David has taught Honors Physics, AP Physics, IB Physics and general science courses. He has a Masters in Education, and a Bachelors in Physics.

After completing this lesson, you will be able to describe how volcanoes form, and why they form in the particular locations they do. A short quiz will follow.

What are Volcanoes?

A volcano is a mountain-shaped mass, formed when red-hot liquid magma finds its way up to the Earth's surface. That magma falls along the sides of the volcano, then hardens into rock. This forms the characteristic cone shape that people think of when you mention volcanoes. But where does that magma come from?

A volcano
A Volcano

The Earth is layered like an onion, with one thing beneath another. If you go down below the Earth's crust (the part we live on), you find that the chemical composition gradually changes. But you also find that that matter moves differently. Going deeper into the Earth, the temperature and pressure increases until rock starts to flow almost like a liquid. This flow of red, glowing rock is called magma. And when that magma reaches the surface, bursting out of a volcano, we call it lava.

So that explains what happens when a volcano forms, but not why it happens. So next we're going to talk about how the magma gets to the surface.

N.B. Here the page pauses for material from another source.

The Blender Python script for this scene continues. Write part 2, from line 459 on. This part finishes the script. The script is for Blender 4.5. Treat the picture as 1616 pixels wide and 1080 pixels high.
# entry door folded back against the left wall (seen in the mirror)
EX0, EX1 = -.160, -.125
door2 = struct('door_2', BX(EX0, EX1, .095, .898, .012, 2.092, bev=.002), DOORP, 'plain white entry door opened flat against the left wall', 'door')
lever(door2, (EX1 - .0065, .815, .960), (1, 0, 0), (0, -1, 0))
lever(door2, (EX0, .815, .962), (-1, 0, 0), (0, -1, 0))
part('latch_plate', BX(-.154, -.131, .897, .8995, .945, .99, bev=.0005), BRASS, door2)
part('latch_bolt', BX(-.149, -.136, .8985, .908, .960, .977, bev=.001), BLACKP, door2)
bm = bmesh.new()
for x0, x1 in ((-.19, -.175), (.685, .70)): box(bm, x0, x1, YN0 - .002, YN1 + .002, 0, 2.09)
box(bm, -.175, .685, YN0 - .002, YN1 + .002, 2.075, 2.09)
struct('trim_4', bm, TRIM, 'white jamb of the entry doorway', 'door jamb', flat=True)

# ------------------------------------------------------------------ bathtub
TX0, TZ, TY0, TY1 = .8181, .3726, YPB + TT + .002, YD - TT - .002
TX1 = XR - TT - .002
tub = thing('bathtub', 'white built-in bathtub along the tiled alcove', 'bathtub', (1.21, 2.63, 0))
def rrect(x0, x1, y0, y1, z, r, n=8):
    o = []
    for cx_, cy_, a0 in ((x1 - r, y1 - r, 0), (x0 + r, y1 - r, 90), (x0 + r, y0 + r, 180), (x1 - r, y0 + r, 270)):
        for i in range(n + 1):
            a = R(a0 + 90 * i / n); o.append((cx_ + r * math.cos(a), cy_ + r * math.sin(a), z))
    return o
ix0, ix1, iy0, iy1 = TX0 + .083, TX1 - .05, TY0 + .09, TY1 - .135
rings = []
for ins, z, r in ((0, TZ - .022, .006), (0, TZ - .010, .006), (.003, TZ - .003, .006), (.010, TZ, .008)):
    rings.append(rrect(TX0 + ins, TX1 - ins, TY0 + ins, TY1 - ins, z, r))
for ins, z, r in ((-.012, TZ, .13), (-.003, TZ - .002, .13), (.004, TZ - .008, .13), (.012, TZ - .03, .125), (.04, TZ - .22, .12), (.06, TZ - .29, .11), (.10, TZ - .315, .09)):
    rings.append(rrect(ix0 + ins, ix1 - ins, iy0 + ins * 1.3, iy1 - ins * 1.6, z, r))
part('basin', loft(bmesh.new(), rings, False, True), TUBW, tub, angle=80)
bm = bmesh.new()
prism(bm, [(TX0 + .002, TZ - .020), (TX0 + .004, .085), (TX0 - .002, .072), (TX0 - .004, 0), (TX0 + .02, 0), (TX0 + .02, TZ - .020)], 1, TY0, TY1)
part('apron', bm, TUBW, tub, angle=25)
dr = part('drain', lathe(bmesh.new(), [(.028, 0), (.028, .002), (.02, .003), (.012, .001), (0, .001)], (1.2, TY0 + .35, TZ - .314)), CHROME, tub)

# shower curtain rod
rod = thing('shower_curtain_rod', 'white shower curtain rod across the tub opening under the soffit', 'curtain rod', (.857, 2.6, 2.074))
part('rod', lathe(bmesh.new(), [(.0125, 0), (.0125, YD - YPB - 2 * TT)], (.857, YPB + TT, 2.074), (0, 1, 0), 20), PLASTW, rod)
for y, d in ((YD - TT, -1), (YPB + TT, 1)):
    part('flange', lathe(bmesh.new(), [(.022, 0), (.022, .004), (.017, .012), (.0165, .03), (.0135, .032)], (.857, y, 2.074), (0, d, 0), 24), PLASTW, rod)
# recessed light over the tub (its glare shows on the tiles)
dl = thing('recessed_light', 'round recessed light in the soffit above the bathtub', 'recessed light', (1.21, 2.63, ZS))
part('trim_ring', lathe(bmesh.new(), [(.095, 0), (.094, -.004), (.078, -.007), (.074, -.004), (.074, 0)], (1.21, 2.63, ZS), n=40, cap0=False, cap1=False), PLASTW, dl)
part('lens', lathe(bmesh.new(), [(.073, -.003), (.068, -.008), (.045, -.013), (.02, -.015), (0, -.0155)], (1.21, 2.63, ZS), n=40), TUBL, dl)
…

How and Where Do Volcanoes Form?

When magma erupts at the surface of the Earth to form a volcano, it does so due to pressure. Deep below the Earth, the pressure is so high, if a pathway to the surface opens up, the magma will spurt out. This is kind of like how if you squeeze a bottle of ketchup too hard, you'll make a huge mess.

There are certain places where these pathways to the surface tend to open up: three places to be exact. Those places are hot spots, divergent plate boundaries, and convergent plate boundaries.

The Earth is split into sections called tectonic plates. These plates float around on the magma below, like floats on a swimming pool. When those plates move towards each other, it's called a convergent plate boundary. When those plates move apart, it's called a divergent plate boundary. In both these cases, volcanoes can form.

Map of the tectonic plates of the Earth
Map of the Tectonic Plates of the earth

In the case of a divergent boundary like an ocean ridge or rift, this happens because the two plates move apart and the magma rushes up to fill the gap. For a convergent boundary, where an oceanic plate goes under another plate, water and other materials are allowed to find their way deep into the Earth. We think that this lowers the boiling point of the mantle, causing magma to be released. Extra magma is also formed as the two plates rub together: this high heat and pressure can cause the two plates to melt.